Determining the optimal geostatistical method for drought monitoring based on different drought indices and its application in Neishabour Plain

Almost all regions of the world suffer from drought in one way or another. Various indices have been developed to better evaluate and understand the drought. Here, we investigate the spread of drought in the Neishabour plain using the data collected during the hydrological years of 1990 to 2018. Our dataset includes rainfall and minimum/maximum temperature collected by 13 climatological stations and 3 synoptic stations in the region.

The drought was analyzed based on 6 indices: SPI, RDI, SPEI, aSPI, eRDI, and SPEIEP. For the first 3 indices, the total amount of precipitation was used, while for the rest, the amount of effective precipitation based on the USBR method was used. To better understand how drought spreads in the plain we needed to convert point data to regional data, to this end we investigated simple, ordinary, and general kriging of geostatistical methods. Our results showed that the two-by-two correlation coefficient between indices varied between 0.65 and 0.97. In all stations, the lowest R2 value belonged to the comparison between SPI and SPEIEP. In general, there was a high correlation in comparing the indices that used the amount of effective precipitation with corresponding indices that used the amount of total precipitation. In specific, the comparison between eRDI-vs-RDI and aSPI-vs-SPI showed R2 values higher than 0.98 and SPEI-vs-SPEIEP showed R2 values higher than 0.96. In addition, SPI, aSPI, RDI, and eRDI indices were highly correlated with each other.

This similarity of behavior exists in determining the most appropriate method of drought zoning in the studied area. To better dissociate between different methods and determine the optimum one, we looked at root mean square error (RMSE) values. Based on RMSE values the optimum method of zoning severe and extreme drought events was the ordinary kriging method. However, in the case of SPEI and SPEIEP, the most suitable zoning method was simple kriging. Furthermore, indices that use evaporation and transpiration better showed the extent of the drought area in recent years compared to the SPI index that only considers rainfall. This could be due to the effect of global warming on increase in evaporation and transpiration.

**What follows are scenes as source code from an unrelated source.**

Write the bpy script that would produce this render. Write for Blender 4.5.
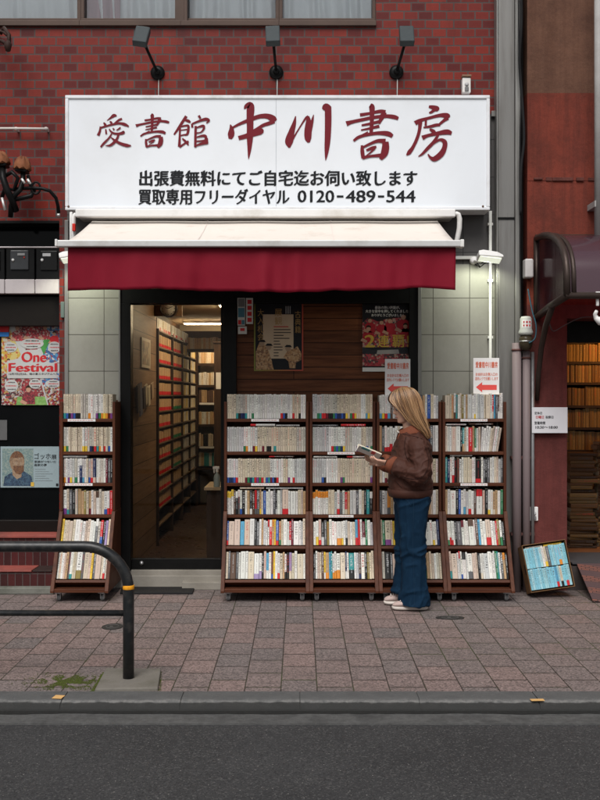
import bpy, bmesh, math, random
from mathutils import Vector, Matrix, noise as mnoise
R = math.radians
for o in list(bpy.data.objects): bpy.data.objects.remove(o)
SC = bpy.context.scene
COL = SC.collection
# ------------------------------------------------------------------ camera
CAM_D, CAM_H, FPX, VX, VY = 8.0, 1.54, 1000.0, 300.0, 395.0
cd = bpy.data.cameras.new('camera'); cam = bpy.data.objects.new('camera', cd); COL.objects.link(cam)
cam.location = (0, -CAM_D, CAM_H); cam.rotation_euler = (R(90), 0, 0)
cd.sensor_fit = 'AUTO'; cd.sensor_width = 36; cd.lens = 45; cd.shift_y = -5/800
cd.clip_start = 0.05; cd.clip_end = 400
SC.camera = cam
# ------------------------------------------------------------------ overcast sky and soft sun
w = bpy.data.worlds.new('World'); SC.world = w; w.use_nodes = True
nt = w.node_tree; bg = nt.nodes['Background']
sky = nt.nodes.new('ShaderNodeTexSky'); sky.sky_type = 'NISHITA'; sky.sun_disc = False
sky.sun_elevation = R(51); sky.sun_rotation = R(196); sky.air_density = 1.0; sky.dust_density = 3.0; sky.ozone_density = 1.0
hsv = nt.nodes.new('ShaderNodeHueSaturation'); hsv.inputs['Saturation'].default_value = 0.35
nt.links.new(sky.outputs[0], hsv.inputs['Color']); nt.links.new(hsv.outputs[0], bg.inputs[0])
bg.inputs[1].default_value = 0.05
sd = bpy.data.lights.new('sun', 'SUN'); sd.energy = 1.5; sd.angle = R(38); sd.color = (1.0, 0.975, 0.95)
so = bpy.data.objects.new('sun', sd); COL.objects.link(so)
so.location = (-1, -12, 14); so.rotation_euler = Vector((0.12, 0.62, -0.78)).to_track_quat('-Z', 'Y').to_euler()
SC.view_settings.view_transform = 'Standard'; SC.view_settings.look = 'None'
SC.view_settings.exposure = 0.95; SC.view_settings.gamma = 1.0
SC.cycles.max_bounces = 8; SC.cycles.transparent_max_bounces = 12
SC.cycles.use_denoising = True

# ------------------------------------------------------------------ helpers
def W(px, py, d):
    """world point at depth d for a place measured on the photo"""
    return Vector(((px-VX)*d/FPX, d-CAM_D, CAM_H+(VY-py)*d/FPX))
def WX(px, d): return (px-VX)*d/FPX
def WZ(py, d): return CAM_H+(VY-py)*d/FPX

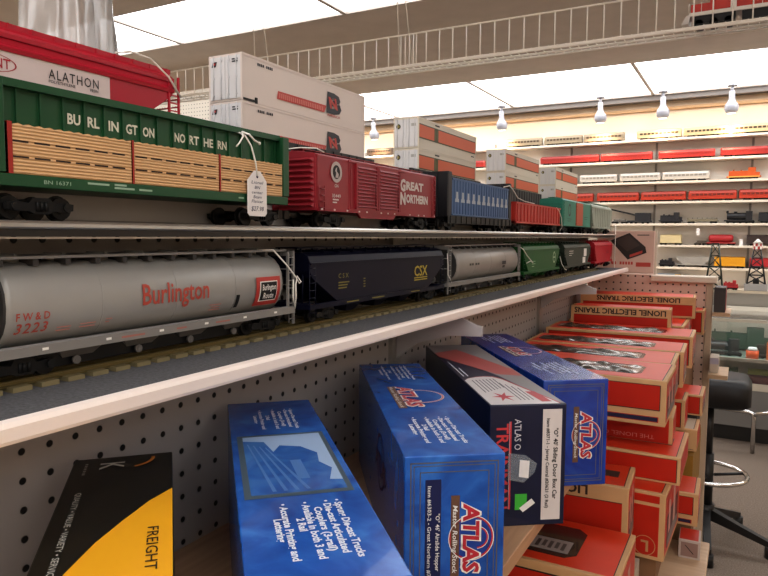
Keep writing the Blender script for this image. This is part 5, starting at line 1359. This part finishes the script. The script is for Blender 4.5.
b = MB(); b.tube([(.158*math.cos(2*math.pi*i/36), .158*math.sin(2*math.pi*i/36), .31) for i in range(36)], .010, 8, closed=True); b.build('foot_ring', CHROME, r)
b = MB()
for a in (0.4, 2.5, 4.6): b.cyl((.03*math.cos(a), .03*math.sin(a), .30), (.155*math.cos(a), .155*math.sin(a), .31), .007, n=6)
b.build('ring_spoke', M_leg, r)
for k in range(5):
    a = math.radians(-12+72*k); c, d = math.cos(a), math.sin(a); b = MB()
    P = lambda t, w, z0, z1: [(t*c-w*d, t*d+w*c, z0), (t*c+w*d, t*d-w*c, z0), (t*c+w*d, t*d-w*c, z1), (t*c-w*d, t*d+w*c, z1)]
    b.loft([P(.03, .018, .10, .15), P(.14, .015, .075, .11), P(.26, .012, .045, .07)]); o = b.build('leg', M_leg, r)
    MB().cyl((.26*c, .26*d, 0), (.26*c, .26*d, .05), .022, n=12).build('glide', M_leg, o)
r = root('chrome_frame', 'low chrome tube frame standing before the glass case', 'stand', (0, 4.66, FLOOR))
b = MB(); z = .262; x0, x1, d = -.26, .078, .16
def tubes(b, pts, rr=.013): b.tube(pts, rr, 8)
tubes(b, [(x1, .0, .0), (x1, .0, z-.03), (x1-.01, .0, z-.008), (x1-.035, 0, z), (x0, 0, z+.01)]); tubes(b, [(x1, 0, z-.02), (x1+.02, -.02, z), (x1+.16, -.16, z+.06)])
tubes(b, [(x1+.16, -.16, z+.06), (x1+.17, -.17, z+.04), (x1+.17, -.17, 0)]); tubes(b, [(x0, 0, 0), (x0, 0, z+.01)])
b.build('tube_frame', CHROME, r)
# ---------------------------------------------------------------- camera and light
cam = bpy.data.cameras.new('camera'); cam.sensor_width = 36; cam.lens = 660/768*36; cam.clip_start = .01
co = bpy.data.objects.new('camera', cam); COL.objects.link(co); co.location = (0, 0, ZC)
yaw, pitch, roll = .5031, .0796, -.0059
fw = Vector((-math.sin(yaw)*math.cos(pitch), math.cos(yaw)*math.cos(pitch), -math.sin(pitch)))
rt = Vector((math.cos(yaw), math.sin(yaw), 0)); dn = fw.cross(rt)
rr = rt*math.cos(roll)+dn*math.sin(roll); dd = -rt*math.sin(roll)+dn*math.cos(roll)
co.rotation_euler = Matrix((rr, -dd, -fw)).transposed().to_euler()
L = bpy.data.lights.new('aisle fill', 'AREA'); L.size = 1.3; L.energy = AISLE_FILL_E; L.color = (1, .97, .92)  # added fill on pegboard and carton fronts, not a lamp of the shop
o = bpy.data.objects.new('aisle_fill', L); COL.objects.link(o); o.location = (2.3, -1.2, ZC+.9); o.rotation_euler = (Vector((-.5, .7, -.35))-Vector((2.3, -1.2, .9))).to_track_quat('-Z', 'Y').to_euler()
SC.camera = co
w = bpy.data.worlds.new('room'); SC.world = w; w.use_nodes = True
w.node_tree.nodes['Background'].inputs[0].default_value = (1, .93, .85, 1); w.node_tree.nodes['Background'].inputs[1].default_value = .05
SC.view_settings.view_transform = 'Standard'; SC.view_settings.look = 'None'; SC.view_settings.exposure = EXPO; SC.view_settings.gamma = .88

We may therefore conclude that effective precipitation, precipitation, and evapotranspiration had a positive spatial correlation with each other in the study area because the findings of Global Moran's spatial autocorrelation index indicated cluster patterns for all 6 drought indices in the area. In most of the stations, a prominent cluster pattern was observed in the years with severe and very severe droughts, according to the local Moran's index results.

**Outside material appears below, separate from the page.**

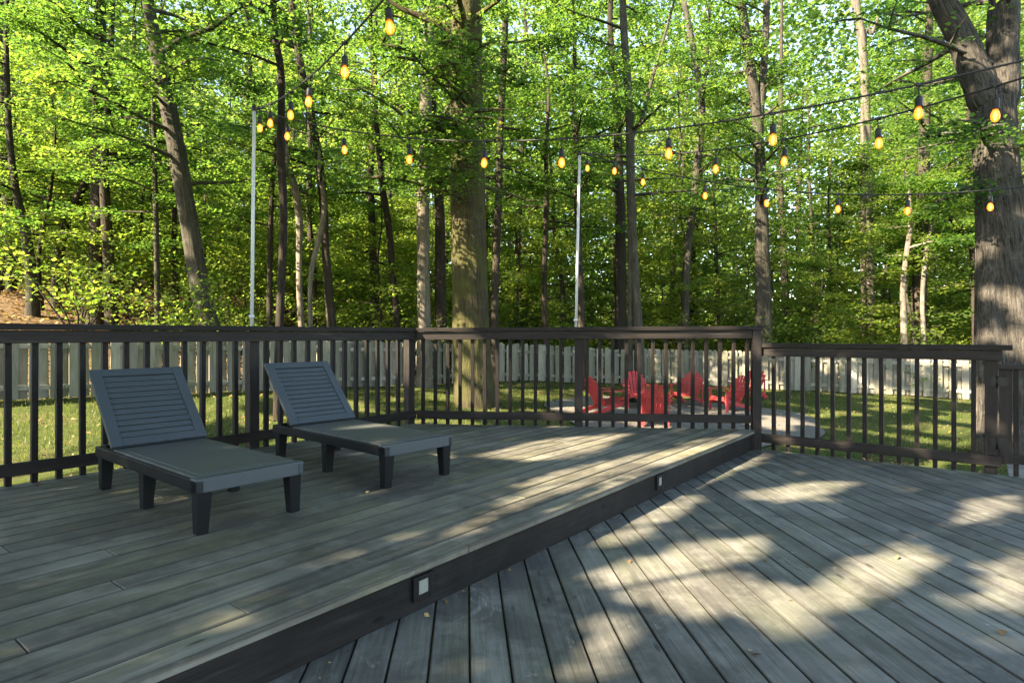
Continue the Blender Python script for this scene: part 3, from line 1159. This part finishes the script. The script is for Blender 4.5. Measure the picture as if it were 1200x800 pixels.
def trunk_from(d, pts, top_z=None, sway=.0, per_seg=4):
    """photo trunk line (x, y, width) at distance d -> world path from the ground up, continued to top_z"""
    w = []
    for (x, y, wd) in pts:
        w.append((pxd(x, y, d), wd / F * d / 2))
    base = w[0][0].copy()
    base.z = gzf(base.x, d) - .15
    if w[0][0].z > base.z + .25:
        w.insert(0, (base, w[0][1] * 1.25))
    else:
        w[0] = (base, w[0][1])
    for i, (p, r) in enumerate(w):
        p.y += sway * math.sin(i * 1.3 + d)
    if top_z and w[-1][0].z < top_z:
        p, r = w[-1]
        q, _ = w[-2]
        dr = (p - q).normalized()
        dr = (dr + Vector((random.uniform(-.1, .1), random.uniform(-.1, .1), .5))).normalized()
        k = (top_z - p.z)
        w.append((p + dr * k * .5 + Vector((0, 0, 0)), r * .7))
        w.append((p + dr * k * .5 + Vector((random.uniform(-.1, .1) * k, random.uniform(-.1, .1) * k, k * .5)), r * .25))
    return smooth_path(w, per_seg)


def hero(name, label, d, trunks, barkm, crown, top=12, leaf_size=.13, per=34, rh=.55, leafm=None, group=None, sides=12, wob=.03, lobes=None, sway=.0, cat='tree', per_seg=4):
    paths = [trunk_from(dd if dd else d, t, tp, sway, per_seg) for dd, t, tp in trunks]
    b = paths[0][0][0]
    root = empty(name, (b.x, b.y, b.z + .15), 0, label, cat, group)
    inv = -Vector((b.x, b.y, b.z + .15))
    paths = [([p + inv for p in pts], rad) for pts, rad in paths]
    spec = []
    zmax = 1 + .56 * d + .8
    for cr in crown:
        ti, z0, z1, n, ln, rise = cr[:6]
        if z1 > zmax:
            n = max(2, round(n * (zmax - z0) / (z1 - z0))); z1 = zmax
        sp = dict(z0=z0 + inv.z, z1=z1 + inv.z, n=n, len=ln, rise=rise)
        if len(cr) > 6: sp['az'] = cr[6]
        spec.append((ti, sp))
    tree_parts(root, paths, barkm, spec, leafm or LEAF, leaf_size * .70, per, rh, sides, wob, lobes)
    return root


def ridges(i, th):
    w = .9 * math.sin(i * .31) + .5 * math.sin(i * .83 + 1)
    a = abs(math.sin(9 * th + w)) + .7 * abs(math.sin(15 * th - 1.3 * w + .06 * i)) + .45 * math.sin(5 * th + i * .9) * math.sin(i * 1.7 + 3 * th)
    return .055 * (a - 1.0)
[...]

Overall, our results suggest the usage of the SPEIEP index to monitor the drought in the Neishabour plain, considering the increasing temperature and also the smaller error of the SPEIEP index in determining the expansion of drought in the plain. In addition, considering that the SPEIEP index is relatively new and requires more studies in this basin and other basins, it is suggested that evaporation and transpiration be estimated with other methods such as Blaney-Kreider, Torrent-White, and Penman-Monteith and also effective precipitation with the other methods. Influence of the effective precipitation and evapotranspiration estimation method on SPEIEP index values should be investigated. Additionally, it is recommended that more research be done on the spatial autocorrelation of drought in various geographic and climatic conditions across the country (Iran). If at all possible, it should also be looked into how the severity of the drought or the geographical characteristics of the regions affect the degree of spatial autocorrelation of drought.